Former child star Matt Dillon might seem an odd choice to be Bukowski's alter ego Henry Chinaski, but in some ways this is the role he was destined to play. Even when he was a skinny Tiger Beat pin-up boy, the Mamaroneck, NY-raised Dillon, launched by a providential tryout for the 1979 youth rebel film Over the Edge, never traded strictly on his looks. If he was cursed to be pretty, he would at least be a pretty bad boy and get his nose broken or his looks sullied, as with his teen hoodlum in My Bodyguard. The first rehearsal for Bukowski was Dillon's sassy take on the head of a family of Portland, Oregon lay-abouts, Gus Van Sant's Drugstore Cowboy. Dillon's handsome slouch is only happy when he's pulling a heist, baiting the cops or getting high, so much so that he becomes functionally impotent for his mistress-in-crime, the lovely Kelly Lynch.

Two decades later, the now middle-aged Dillon has added manly girth and a dead-on double-take stare-down that would leave both Jack Benny and Charles Bronson gasping in admiration. That stare is invoked whenever Chinaski is called upon to violate his scared manly code: never grovel to the boss, unless it's been a month since your last drink.

Bukowski was not a good-looking man, he probably wasn't even cute in the crib, so it's to Dillon's credit that he inhabits him without doing a Charlize Theron-style radical makeover. Besides the beard, all you really notice is a stiff way of carrying himself that comes to comic advantage when Chinaski, dying for a drink, has to literally wrestle his midget supervisor to the floor of the loading dock to get free from a pickle-packing factory job in time to get behind a shotglass.

Sex chat

Factotum benefits from a stellar ensemble including former pretty-boy teen star Fischer Stevens as Chinaski's racetrack buddy. A truism about any macho booze-fest is the obligatory scene when two pals have that little chat that proves to each other that neither is queer. The subject: sexually demanding women.

"They want to fuck four times a day."

"If you drink or gamble, they think it's a put-down of their love."

"Get a woman who likes to drink and gamble."

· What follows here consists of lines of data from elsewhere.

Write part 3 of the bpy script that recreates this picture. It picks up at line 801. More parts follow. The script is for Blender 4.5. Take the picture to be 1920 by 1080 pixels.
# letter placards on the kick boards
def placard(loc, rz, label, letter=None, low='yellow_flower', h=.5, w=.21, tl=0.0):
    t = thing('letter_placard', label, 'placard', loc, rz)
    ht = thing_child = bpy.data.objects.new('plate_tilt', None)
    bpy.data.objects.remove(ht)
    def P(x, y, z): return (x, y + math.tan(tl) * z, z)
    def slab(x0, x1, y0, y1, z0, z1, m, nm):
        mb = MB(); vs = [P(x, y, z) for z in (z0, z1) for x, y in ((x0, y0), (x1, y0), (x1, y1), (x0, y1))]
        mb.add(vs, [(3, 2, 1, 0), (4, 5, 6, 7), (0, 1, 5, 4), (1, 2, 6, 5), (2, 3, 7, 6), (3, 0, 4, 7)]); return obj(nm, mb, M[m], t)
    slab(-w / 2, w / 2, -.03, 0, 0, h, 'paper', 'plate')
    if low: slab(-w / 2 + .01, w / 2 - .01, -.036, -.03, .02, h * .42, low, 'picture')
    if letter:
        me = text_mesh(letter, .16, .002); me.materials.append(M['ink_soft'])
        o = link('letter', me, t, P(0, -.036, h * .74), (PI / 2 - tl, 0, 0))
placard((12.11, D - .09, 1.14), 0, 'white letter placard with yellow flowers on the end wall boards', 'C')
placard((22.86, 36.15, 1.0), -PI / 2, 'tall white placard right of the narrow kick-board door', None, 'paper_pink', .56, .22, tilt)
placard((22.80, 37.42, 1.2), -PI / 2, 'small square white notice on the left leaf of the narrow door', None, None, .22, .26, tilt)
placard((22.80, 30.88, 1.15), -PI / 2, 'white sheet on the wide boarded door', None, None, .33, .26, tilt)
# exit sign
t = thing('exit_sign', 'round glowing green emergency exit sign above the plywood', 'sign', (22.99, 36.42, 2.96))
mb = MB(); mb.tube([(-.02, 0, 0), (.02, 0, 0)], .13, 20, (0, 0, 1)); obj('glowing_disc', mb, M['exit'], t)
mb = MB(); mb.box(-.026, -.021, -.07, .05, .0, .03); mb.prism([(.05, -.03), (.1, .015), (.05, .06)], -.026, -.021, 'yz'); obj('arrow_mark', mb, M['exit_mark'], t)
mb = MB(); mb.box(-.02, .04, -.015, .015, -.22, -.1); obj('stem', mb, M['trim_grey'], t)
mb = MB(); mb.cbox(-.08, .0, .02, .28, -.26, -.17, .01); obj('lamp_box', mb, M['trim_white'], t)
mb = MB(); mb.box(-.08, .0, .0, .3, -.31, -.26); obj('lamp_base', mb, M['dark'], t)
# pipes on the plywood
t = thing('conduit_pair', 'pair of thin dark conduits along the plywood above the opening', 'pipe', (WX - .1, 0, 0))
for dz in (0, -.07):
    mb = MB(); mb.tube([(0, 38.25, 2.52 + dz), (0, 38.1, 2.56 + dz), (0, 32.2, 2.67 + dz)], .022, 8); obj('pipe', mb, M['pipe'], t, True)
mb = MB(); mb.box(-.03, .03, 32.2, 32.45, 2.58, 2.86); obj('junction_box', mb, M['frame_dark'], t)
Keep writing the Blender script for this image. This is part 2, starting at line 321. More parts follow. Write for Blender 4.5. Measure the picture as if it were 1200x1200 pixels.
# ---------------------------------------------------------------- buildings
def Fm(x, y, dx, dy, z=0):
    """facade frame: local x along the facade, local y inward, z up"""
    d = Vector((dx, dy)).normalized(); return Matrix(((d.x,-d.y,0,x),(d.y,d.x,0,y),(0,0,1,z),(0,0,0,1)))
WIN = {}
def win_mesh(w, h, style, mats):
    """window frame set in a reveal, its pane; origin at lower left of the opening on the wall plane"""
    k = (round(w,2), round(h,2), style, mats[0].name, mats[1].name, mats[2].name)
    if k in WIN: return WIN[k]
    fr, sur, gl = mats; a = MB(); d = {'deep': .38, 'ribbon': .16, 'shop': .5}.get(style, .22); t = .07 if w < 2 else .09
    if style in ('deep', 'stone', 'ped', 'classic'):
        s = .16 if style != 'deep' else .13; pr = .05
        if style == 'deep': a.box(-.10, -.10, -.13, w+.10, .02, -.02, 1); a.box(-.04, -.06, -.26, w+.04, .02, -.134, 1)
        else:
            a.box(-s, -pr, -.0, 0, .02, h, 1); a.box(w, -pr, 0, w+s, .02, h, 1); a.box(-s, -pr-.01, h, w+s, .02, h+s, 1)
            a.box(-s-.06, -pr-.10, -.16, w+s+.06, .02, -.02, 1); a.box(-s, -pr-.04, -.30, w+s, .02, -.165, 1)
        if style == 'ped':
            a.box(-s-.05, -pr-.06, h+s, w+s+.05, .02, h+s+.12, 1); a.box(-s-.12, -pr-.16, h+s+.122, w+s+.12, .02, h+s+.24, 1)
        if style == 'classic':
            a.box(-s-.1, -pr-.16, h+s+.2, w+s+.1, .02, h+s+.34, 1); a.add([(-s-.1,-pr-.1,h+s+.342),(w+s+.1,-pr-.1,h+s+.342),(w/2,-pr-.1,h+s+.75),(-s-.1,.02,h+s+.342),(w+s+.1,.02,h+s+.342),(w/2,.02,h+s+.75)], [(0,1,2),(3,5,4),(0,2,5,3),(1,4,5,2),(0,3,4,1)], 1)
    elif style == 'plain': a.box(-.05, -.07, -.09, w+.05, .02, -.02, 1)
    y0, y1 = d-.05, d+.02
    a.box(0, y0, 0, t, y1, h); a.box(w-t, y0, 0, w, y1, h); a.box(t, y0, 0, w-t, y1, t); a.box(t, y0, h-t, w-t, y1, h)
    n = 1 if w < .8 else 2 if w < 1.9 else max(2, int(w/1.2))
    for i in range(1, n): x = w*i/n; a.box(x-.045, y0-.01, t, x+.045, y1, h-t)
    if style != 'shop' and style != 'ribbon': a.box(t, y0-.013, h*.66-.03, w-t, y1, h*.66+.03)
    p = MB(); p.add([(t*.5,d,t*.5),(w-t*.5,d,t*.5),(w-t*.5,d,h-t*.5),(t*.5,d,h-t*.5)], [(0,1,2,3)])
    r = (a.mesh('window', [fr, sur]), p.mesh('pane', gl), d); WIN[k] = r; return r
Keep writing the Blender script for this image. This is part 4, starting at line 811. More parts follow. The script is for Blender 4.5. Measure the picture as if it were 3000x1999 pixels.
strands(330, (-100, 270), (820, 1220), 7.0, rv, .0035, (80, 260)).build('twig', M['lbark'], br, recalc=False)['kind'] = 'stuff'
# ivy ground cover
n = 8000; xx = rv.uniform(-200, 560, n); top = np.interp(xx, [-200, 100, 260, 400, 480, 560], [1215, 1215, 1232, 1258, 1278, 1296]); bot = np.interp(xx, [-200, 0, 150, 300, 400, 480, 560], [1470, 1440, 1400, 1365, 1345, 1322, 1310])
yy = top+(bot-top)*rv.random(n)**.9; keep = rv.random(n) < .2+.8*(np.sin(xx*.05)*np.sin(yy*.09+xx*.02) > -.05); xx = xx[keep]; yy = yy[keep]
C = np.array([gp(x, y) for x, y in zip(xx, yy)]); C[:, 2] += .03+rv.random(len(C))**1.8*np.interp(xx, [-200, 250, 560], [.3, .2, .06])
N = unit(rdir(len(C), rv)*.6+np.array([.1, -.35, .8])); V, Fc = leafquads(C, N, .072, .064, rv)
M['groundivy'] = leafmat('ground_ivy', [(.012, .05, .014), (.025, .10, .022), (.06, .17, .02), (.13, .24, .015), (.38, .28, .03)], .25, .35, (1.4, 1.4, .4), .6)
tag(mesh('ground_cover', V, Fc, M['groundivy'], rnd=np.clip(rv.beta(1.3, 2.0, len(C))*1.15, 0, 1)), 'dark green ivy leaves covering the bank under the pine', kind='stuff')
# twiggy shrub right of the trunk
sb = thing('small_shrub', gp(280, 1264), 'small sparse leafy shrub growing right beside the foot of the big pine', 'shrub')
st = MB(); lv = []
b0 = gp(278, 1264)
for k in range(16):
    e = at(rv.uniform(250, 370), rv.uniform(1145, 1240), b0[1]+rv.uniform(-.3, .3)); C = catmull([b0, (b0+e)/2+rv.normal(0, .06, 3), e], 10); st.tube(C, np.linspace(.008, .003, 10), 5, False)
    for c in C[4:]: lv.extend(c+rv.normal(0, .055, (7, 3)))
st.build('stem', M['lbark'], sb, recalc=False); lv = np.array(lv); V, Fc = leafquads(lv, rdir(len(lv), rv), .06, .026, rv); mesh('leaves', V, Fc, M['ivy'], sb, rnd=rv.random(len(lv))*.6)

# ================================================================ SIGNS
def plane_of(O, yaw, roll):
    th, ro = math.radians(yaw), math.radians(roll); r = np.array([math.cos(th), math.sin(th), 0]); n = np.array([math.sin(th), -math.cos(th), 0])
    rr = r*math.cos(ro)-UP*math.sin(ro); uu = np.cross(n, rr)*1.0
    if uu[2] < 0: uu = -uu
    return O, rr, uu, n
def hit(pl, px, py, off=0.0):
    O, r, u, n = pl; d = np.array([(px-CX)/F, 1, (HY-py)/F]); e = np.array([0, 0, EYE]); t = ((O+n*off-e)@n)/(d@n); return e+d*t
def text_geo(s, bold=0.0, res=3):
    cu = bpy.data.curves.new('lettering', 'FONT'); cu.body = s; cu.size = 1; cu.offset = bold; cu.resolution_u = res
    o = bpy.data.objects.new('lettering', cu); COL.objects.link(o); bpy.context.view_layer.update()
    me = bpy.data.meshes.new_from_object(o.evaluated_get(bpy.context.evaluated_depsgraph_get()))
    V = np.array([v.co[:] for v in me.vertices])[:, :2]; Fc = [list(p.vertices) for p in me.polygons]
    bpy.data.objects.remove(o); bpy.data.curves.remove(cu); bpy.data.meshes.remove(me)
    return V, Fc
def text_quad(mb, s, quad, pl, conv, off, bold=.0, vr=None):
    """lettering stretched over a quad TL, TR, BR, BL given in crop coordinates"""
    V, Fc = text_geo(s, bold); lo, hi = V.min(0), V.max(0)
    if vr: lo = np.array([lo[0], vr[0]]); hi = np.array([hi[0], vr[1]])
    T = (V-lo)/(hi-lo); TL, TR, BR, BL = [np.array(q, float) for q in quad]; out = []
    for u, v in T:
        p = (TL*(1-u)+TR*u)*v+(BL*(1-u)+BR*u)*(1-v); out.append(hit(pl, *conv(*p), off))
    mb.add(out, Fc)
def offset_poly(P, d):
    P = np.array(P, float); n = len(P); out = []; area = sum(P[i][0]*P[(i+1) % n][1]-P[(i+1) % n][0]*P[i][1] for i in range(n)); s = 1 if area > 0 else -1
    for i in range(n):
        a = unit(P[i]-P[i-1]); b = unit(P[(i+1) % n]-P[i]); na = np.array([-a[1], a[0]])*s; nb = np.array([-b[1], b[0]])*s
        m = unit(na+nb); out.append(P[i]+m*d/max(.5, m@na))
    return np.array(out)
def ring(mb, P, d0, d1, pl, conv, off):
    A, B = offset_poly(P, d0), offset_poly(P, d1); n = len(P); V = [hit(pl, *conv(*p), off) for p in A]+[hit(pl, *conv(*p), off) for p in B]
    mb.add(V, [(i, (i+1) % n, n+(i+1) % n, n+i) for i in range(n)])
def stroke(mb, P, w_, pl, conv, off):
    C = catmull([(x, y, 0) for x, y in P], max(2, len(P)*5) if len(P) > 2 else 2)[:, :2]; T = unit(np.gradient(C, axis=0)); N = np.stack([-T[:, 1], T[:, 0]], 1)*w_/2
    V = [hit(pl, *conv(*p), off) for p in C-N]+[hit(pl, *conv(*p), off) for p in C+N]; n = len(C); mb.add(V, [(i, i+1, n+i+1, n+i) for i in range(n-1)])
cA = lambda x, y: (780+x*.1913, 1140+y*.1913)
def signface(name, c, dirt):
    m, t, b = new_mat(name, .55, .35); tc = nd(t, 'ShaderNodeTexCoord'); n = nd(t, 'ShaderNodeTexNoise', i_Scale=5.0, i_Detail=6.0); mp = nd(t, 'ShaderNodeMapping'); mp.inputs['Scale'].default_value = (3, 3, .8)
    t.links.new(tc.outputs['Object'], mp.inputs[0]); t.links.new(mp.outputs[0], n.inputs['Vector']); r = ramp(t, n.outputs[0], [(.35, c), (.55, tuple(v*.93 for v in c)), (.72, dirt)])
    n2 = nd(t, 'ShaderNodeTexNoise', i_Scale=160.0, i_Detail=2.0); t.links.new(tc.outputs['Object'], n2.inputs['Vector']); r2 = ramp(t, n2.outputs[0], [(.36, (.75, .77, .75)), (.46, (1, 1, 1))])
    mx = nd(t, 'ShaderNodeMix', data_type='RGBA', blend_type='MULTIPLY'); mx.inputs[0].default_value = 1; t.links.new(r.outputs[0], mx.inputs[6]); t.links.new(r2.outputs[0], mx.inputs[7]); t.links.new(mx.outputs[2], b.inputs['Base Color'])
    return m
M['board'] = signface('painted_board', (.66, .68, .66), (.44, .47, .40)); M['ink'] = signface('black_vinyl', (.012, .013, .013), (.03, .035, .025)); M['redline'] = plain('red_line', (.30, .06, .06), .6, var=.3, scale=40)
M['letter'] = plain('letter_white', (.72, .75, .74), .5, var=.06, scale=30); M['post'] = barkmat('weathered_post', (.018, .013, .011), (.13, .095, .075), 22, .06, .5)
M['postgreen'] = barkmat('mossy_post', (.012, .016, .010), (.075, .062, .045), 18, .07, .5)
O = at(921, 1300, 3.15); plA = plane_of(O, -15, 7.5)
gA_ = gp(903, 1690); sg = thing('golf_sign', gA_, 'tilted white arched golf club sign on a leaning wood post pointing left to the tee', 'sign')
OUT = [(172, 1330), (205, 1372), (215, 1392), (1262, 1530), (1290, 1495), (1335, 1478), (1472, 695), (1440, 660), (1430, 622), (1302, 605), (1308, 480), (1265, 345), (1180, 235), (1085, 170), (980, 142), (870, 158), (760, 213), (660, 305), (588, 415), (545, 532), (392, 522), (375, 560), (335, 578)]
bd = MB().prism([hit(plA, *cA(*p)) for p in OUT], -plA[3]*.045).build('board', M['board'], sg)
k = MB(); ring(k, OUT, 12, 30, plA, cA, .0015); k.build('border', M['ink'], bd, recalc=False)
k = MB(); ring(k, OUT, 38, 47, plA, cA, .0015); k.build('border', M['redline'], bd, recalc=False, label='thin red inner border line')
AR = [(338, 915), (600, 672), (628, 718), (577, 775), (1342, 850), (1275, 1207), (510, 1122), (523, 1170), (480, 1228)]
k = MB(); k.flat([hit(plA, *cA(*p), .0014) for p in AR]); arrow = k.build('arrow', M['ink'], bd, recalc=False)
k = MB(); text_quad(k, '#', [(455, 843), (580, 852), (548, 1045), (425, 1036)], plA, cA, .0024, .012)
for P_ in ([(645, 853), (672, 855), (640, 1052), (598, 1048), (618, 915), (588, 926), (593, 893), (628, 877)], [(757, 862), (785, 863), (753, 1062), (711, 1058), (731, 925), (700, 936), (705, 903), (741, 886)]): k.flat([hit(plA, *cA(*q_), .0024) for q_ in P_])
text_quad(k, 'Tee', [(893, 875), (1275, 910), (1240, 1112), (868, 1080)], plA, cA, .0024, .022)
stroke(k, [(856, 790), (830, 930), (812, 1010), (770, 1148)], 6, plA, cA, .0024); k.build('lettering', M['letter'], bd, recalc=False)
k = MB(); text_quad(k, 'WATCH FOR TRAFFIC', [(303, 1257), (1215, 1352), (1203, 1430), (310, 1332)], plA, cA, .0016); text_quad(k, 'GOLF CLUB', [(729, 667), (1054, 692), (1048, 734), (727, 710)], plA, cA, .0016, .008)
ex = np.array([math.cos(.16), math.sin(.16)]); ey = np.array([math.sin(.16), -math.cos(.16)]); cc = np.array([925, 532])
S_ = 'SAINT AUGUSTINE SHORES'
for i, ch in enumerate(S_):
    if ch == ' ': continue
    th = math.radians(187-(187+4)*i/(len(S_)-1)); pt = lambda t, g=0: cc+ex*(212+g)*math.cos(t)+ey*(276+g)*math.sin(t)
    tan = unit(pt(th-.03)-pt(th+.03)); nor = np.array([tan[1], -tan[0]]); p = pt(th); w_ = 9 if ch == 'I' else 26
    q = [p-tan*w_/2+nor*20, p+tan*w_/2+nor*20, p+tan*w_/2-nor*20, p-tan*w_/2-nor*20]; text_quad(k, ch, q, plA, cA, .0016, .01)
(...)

"Who wants a woman like that!"

To their credit, the filmmakers include a Bukowski zinger that reads badly now but has to be taken in the spirit of very different times. After a blizzard of unaccustomed apartment-cleaning that winds up alienating his girlfriend, the manly guy confesses, "I must be turning into a fag!" Factotum is like an archeological dig into what used to be the cutting edge of hip, until open queers joined the party.

Lili Taylor is absolutely fearless, sans vanity as the loud-mouthed jealous girlfriend Jan, whose sexual appetites Chinaski touts with little tact. "Jan was an excellent fuck. She had a tight pussy. She took it like a knife that was killing her." Written at a time when prizefighters still went 15 rounds, it could be an epitaph for generations of couples whose best times were bedtimes.

Norwegian director Bent Hamer and producer Jim Stark wisely choose not to attempt a 1950s-period reconstruction of the actual LA skid-row haunts that kept Bukowski scribbling furiously. Success overcame him midlife when a short story with beer in the title was accepted by Black Sparrow Press.

Factotum underplays the truism that we all have a little Bukowski in us. A parting shot sums up a lifetime of unsettled scores.

"Amazingly, we hold on to our anger. Decades given over to petty rancor. Finally there is nothing for death to take away."